The film itself definitely has energy within its frames, especially in the surprisingly bracingly violent riot scenes of the second half, but Lois Weber’s use of the camera is otherwise rather static. Camera movement is very minimal, but tinting is used to excellent effect, again especially in the red toned riots. It’s worth noting that performance in silent film of this era was much more gestural and theatrical as a rule, but even by those standards, I found much of the acting in The Dumb Girl of Portici overblown, particularly Rupert Julian’s performance and that of William Wadworth as Pietro, literally twirling his moustache as a guard who turns on the aristocrats, then turns on the rebels as soon as he is stopped from raping Fenella.

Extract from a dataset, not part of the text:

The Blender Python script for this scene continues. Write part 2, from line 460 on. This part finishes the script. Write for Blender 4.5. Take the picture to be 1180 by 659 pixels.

I’m glad I saw The Dumb Girl of Portici, just for the opportunity to see Pavlova and, for the first time, to experience a silent film with a live piano score, but while this is clearly an important film, for me it isn’t one that has aged brilliantly.
★★★

Ava
Dir: Lea Mysius
There may be something in the water in France. They seem to excel at making coming of age films, particularly about girls. Lea Mysius debut focuses on the titular Ava (Noee Abita), a 13 year old girl holidaying with her mother (Laure Calamy). Ava has just been told that she is going progressively blind, and this may be the last summer in which she is able to see. On the beach Ava encounters Juan (Juan Cano) and becomes fascinated first with his dog and soon with him.

Ava is very much a film of two halves. The first is beautifully aimless. Ava wanders the beaches, steals Juan’s dog, flirts with a boy her age and acts out in various ways against her mother, perhaps annoyed that she’s taken a much younger local man as a lover. I looked at this part of the film as being about Ava’s wanting to see as much as possible in this ‘last’ summer and it finds great poignancy in that, notably in the paintings in Ava’s room, white circles of decreasing size, surrounded by blackness.

Noee Abita makes an outstanding debut as Ava, capturing the duality of that confusing age when you are still a child, but increasingly desperate to break out of that and into ‘adulthood’, when your parents might be telling you one thing and your body another. Abita has the ability to look both older than her years and incredibly childlike, sometimes in the same moment, and the scenes that play these emotions off against each other are the film’s finest moments. Ava is aware that her body is changing, and of the effect it can have on people, but she doesn’t truly understand either. In one moment, as Juan goes to leave, she flashes him, trying to make him stay. It’s a moment that is both funny and sad in its naiveté.

Laure Calamy, the only experienced actor in the main cast, is also highly effective as Ava’s mother, who is very much enjoying what seems like a second wind of youth, having just passed 40 and with a year old daughter to look after as well as Ava. She’s caring, but not the most responsible parent, leaving Ava alone to care for her young sister. She’s frank with Ava, telling her daughter that she lost her own virginity at 13, that she understands what’s going on in her head right now, but to try and wait. Ava, for her part, wants the Earth to open up and swallow her at this point. This whole first section of the film is an acutely observed and played coming of age film. 

Then Lea Mysius decides her film needs a plot.

The second half of Ava diverges wildly from the first, expanding Juan’s role and suddenly, without warning, becoming a road movie. Ava’s encroaching blindness remains as a plot point, but all but vanishes as a theme, it’s depicted but never truly explored. I don’t want to go into what happens in the film’s second half, for fear of spoilers, but the film splits in two at a certain point, just after a carefree montage of Ava and Juan. That montage strains credulity, but the next scene breaks it, and nothing after rings true with the first half of the film.

It’s a terrible shame that Ava abruptly stops working, because for 40 minutes or so it is an extremely promising debut, beautifully shot, sensitively written and acted. Despite its problems, this film still points to good things from Lea Mysius in the future, but this could have been brilliant, and isn’t.